Move Would Have Limited Effect
Honda has refused to confirm the report, telling the Indianapolis Star, “Honda has made no such announcement and will not comment on this report.”
The move, if true, wouldn’t take effect until 2028. Automakers typically redesign cars every five to seven years and move production only when introducing an all-new design. Each new design requires retooling a factory, entering into hundreds of supplier contracts, and committing to labor agreements. That makes moving during a production run prohibitively expensive.
Honda builds Civic models in at least seven countries. The company had planned to start building some next-generation Civics for sale in the U.S. at a Mexican factory in 2027. Reuters reports that the company will delay the model by one year and move some of that production to Indiana instead.
If Americans buy more Civic Hybrids than the Indiana plant can produce, “Honda would look to import from nations not hit by tariffs.” Current production sites not included in Trump’s tariffs include Pakistan, Thailand, and Malaysia.
However, Honda builds the cars with hundreds of parts imported from Canada and Mexico. Federal law requires automakers to report American and Canadian parts content as if the two countries were one. Even the car with the highest percentage of American and Canadian parts (currently the Tesla Model 3 Performance) uses some parts from China and Mexico as well.

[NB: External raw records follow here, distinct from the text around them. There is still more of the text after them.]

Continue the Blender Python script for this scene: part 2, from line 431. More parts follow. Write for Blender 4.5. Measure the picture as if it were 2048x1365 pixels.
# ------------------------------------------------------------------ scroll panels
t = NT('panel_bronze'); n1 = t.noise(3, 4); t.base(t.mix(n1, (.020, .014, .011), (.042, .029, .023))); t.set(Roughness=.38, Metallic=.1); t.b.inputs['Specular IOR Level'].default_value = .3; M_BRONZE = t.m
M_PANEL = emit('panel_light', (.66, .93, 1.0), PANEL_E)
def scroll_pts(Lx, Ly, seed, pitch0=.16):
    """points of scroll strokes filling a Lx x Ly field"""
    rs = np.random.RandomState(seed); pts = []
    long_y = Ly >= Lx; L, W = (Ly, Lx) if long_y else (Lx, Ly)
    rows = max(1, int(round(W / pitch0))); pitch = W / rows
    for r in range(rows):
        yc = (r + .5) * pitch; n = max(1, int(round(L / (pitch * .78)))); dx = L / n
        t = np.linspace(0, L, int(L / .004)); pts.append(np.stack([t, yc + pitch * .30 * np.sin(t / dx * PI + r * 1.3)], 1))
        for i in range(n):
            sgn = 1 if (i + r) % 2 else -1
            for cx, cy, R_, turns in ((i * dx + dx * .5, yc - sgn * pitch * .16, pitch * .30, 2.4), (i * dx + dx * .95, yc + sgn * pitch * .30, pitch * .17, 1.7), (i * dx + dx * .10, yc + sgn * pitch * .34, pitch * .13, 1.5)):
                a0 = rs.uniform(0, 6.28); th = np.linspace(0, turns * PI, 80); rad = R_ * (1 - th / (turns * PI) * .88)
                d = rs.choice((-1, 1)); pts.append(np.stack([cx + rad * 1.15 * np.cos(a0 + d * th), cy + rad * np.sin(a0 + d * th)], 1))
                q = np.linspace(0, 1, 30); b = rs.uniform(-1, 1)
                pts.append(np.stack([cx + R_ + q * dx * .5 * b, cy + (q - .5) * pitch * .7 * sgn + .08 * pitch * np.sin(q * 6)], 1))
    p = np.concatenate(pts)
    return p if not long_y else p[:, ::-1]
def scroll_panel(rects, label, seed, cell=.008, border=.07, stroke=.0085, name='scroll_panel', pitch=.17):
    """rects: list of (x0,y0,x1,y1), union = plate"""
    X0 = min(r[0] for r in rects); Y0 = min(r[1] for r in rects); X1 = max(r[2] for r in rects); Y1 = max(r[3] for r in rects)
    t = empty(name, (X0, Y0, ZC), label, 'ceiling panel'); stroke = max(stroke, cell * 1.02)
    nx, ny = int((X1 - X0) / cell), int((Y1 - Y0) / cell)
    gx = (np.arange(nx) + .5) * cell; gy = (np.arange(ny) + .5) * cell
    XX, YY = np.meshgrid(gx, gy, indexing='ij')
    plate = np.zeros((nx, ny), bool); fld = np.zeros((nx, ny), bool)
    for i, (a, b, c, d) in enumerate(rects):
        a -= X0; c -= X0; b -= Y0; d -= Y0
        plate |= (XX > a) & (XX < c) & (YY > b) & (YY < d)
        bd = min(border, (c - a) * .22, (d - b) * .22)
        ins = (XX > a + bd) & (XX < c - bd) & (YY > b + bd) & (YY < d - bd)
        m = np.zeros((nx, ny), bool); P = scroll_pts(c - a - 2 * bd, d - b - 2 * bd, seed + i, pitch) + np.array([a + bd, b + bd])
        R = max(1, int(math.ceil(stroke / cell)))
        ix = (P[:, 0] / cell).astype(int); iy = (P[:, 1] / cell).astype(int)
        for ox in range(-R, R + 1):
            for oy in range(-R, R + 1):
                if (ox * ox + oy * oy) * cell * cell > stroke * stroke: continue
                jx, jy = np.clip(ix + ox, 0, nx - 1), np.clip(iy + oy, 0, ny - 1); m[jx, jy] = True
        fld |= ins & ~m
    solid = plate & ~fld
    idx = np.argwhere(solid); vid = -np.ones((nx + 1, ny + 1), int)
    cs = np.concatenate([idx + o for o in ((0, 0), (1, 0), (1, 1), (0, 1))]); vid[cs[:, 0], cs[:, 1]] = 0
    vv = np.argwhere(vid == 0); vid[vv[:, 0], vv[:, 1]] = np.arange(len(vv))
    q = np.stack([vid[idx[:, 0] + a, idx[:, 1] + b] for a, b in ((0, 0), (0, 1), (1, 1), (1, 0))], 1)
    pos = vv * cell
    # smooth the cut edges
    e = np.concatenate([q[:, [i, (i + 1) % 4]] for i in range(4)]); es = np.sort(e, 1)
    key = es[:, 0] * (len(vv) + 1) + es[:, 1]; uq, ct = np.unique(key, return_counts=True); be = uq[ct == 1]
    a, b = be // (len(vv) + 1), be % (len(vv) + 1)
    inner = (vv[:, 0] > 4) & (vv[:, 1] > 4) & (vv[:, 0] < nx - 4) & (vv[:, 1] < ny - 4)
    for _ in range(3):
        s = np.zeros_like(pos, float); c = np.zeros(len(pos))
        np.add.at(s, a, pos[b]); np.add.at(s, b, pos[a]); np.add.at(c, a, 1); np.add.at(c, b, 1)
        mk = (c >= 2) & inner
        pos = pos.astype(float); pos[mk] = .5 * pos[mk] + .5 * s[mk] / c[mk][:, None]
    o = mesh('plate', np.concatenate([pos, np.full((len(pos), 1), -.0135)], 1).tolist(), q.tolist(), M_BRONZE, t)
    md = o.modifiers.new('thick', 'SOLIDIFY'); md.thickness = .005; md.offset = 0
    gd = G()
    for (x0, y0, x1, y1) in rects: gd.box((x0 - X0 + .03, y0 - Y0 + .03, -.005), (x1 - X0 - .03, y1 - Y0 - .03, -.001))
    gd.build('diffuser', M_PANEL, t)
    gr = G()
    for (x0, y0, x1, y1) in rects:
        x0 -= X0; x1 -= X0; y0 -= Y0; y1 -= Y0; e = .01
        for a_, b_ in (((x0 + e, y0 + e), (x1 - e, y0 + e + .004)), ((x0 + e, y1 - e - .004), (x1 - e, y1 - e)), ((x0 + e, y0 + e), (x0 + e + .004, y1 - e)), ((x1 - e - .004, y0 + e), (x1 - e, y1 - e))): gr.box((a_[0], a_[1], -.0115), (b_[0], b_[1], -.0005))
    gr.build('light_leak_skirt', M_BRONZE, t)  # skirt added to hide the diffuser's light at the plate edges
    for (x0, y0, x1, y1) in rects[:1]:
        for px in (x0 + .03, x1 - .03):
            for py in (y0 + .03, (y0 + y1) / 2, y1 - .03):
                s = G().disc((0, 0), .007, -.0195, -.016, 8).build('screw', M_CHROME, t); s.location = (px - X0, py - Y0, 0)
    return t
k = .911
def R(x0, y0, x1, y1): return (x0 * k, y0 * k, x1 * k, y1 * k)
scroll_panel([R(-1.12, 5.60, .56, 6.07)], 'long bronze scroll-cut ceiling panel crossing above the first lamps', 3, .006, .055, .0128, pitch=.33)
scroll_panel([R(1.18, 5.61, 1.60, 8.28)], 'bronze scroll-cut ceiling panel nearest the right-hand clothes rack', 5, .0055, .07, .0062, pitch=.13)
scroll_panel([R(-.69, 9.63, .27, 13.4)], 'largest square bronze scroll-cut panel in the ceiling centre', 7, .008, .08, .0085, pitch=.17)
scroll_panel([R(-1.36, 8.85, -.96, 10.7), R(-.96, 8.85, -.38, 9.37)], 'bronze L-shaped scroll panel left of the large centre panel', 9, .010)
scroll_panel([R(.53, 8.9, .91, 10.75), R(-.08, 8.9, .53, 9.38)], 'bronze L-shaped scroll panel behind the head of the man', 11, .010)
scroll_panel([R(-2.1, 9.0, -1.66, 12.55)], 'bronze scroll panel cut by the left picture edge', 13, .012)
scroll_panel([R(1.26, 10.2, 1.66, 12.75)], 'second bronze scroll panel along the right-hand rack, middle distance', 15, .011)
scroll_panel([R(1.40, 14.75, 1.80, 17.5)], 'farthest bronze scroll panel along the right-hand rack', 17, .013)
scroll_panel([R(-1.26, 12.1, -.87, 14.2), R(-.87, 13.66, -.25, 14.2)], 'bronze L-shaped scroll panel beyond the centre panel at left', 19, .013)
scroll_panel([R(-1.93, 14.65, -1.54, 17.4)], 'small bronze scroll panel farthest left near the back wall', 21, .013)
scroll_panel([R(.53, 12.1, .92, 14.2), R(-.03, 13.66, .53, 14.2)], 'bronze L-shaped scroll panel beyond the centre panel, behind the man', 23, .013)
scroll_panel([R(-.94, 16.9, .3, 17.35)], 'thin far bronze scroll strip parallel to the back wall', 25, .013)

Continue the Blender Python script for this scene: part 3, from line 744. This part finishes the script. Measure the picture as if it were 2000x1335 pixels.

Those parts could see their prices increase many times under the new tariff scheme. Parts routinely cross borders more than once during production and would be tariffed at each pass. Unless Honda can find suppliers in the U.S. for every Civic Hybrid part, those impacts would still push up the price of Civics built in Indiana.
Auto Industry Unlikely to Follow Quickly
Honda’s decision, if true, illustrates the complexity of large manufacturers trying to respond to the tariffs.
President Trump, in his second term, cannot serve past Jan. 20, 2029. Car design cycles last longer. Automakers make few decisions with a horizon as short as four years.
That requires them to sign contracts with suppliers and unions years before production. Many in the auto industry say factories are more likely to close in the short term than move.
“Some parts makers have said assembly and parts plants in all three countries could be stopped within days of tariffs coming into place,” reports industry publication Automotive News.
Ford has reportedly warned suppliers that it may delay introducing its next-generation F-150 pickup due to tariff concerns.
A recent analysis from S&P Global Mobility predicts that “North American light-vehicle sales would decline by 10% for ‘several years’ and make the region less competitive if tariffs are sustained,” AN reports.
Additional Tariffs Likely
Yesterday’s move could be the first of at least four separate rounds of tariffs affecting car prices.
Trump has also promised new levies on steel and aluminum, the principal materials for car parts, beginning March 12.
Tariffs specific to the auto industry could begin on April 2, while “reciprocal tariffs” against countries that tariff American cars could begin at any time.